Sur les médias : rien, ou presque. David Pujadas peut alors conclure : « Voilà ce qu’on pouvait dire ce soir sur ce dossier. »
La principale chaîne privée, on s’en doute, ne risquait pas de rivaliser d’audace avec le service public.
TF1, mardi 13 juillet 2004. 20 heures, Patrick Poivre d’Arvor : « Madame, monsieur, bonsoir. Voici les titres de l’actualité de ce mardi. La jeune femme qui affirmait avoir été agressée dans le RER a été placée en garde à vue ainsi que son concubin par les enquêteurs du SRPJ de Versailles.
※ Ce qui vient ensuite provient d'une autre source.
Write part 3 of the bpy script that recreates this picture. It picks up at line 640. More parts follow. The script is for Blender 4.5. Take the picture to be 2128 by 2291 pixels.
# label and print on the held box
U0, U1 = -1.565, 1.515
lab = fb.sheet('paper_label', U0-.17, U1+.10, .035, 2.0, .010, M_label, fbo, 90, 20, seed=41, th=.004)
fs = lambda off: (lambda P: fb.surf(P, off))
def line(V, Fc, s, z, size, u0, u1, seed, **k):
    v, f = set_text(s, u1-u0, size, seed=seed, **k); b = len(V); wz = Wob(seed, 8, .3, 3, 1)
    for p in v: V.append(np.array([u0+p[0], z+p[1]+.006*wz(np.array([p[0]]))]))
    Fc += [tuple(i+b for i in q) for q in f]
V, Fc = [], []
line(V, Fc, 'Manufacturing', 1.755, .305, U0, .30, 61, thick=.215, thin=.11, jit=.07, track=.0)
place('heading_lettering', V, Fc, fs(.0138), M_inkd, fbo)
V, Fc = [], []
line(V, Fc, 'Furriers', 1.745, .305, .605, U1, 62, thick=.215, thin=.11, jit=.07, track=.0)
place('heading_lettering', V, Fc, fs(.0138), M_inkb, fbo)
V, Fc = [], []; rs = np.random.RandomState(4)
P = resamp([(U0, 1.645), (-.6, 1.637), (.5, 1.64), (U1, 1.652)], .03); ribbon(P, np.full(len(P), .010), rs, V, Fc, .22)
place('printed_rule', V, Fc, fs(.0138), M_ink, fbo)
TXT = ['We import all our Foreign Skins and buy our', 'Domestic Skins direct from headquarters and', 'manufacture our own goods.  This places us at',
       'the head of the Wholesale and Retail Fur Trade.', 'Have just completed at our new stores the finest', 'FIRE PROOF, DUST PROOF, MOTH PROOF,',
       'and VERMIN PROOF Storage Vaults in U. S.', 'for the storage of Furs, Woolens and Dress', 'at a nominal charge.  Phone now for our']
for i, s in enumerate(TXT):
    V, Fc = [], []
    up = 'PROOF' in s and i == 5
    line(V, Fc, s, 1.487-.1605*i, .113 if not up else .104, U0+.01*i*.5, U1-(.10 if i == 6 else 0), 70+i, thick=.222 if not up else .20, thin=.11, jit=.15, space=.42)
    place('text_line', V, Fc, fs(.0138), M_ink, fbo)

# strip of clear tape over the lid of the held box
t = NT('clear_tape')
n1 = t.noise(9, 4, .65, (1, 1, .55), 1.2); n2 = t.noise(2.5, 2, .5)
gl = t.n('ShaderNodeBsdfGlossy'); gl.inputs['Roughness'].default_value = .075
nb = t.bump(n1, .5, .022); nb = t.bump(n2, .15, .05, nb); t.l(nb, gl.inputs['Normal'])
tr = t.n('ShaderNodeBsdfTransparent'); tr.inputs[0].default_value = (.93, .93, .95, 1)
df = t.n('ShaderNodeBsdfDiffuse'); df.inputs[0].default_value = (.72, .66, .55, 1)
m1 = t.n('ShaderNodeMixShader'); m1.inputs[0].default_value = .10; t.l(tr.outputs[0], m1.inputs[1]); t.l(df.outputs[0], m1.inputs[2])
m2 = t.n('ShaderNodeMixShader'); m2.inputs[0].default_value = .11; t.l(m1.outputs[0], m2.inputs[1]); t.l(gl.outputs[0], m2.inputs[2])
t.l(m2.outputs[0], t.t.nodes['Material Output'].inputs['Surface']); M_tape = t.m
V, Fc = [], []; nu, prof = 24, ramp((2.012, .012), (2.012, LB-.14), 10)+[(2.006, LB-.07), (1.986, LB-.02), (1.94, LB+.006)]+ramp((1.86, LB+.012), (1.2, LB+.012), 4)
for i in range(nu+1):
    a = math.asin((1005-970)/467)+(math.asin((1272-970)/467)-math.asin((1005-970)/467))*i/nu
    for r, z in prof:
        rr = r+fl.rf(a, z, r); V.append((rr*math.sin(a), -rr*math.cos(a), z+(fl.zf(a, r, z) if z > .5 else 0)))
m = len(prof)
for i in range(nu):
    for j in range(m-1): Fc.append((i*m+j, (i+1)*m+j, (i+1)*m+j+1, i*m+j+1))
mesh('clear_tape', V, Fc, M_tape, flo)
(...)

Elle a avoué qu’elle avait menti. [...] Les doutes dont nous faisions état hier se sont transformés en certitude il y a un peu plus d’une heure, lorsque l’on a appris que la jeune femme qui disait avoir été victime d’une agression antisémite vendredi dans le RER, avait avoué avoir tout inventé. »
Après un reportage sur les aveux, PPDA enchaîne : « Cette fois-ci, l’emballement politique a précédé l’emballement médiatique. »
Suit alors l’inévitable reportage sur la chronologie de l’affaire et sur les réactions, chargé d’effacer les responsabilités spécifiques des journalistes.
On l’a compris : l’autocritique des autres rend d’emblée futile, quand elle ne la remplace pas, l’autocritique du journalisme. Une chronologie taillée sur mesure permet de substituer une opportune succession des faits à une véritable explication des causes.
Le jeudi suivant, sur France Inter, l’émission « Le téléphone sonne » confirmera, en dépit de quelques exceptions, ce déni général de responsabilité et ce refus de comprendre.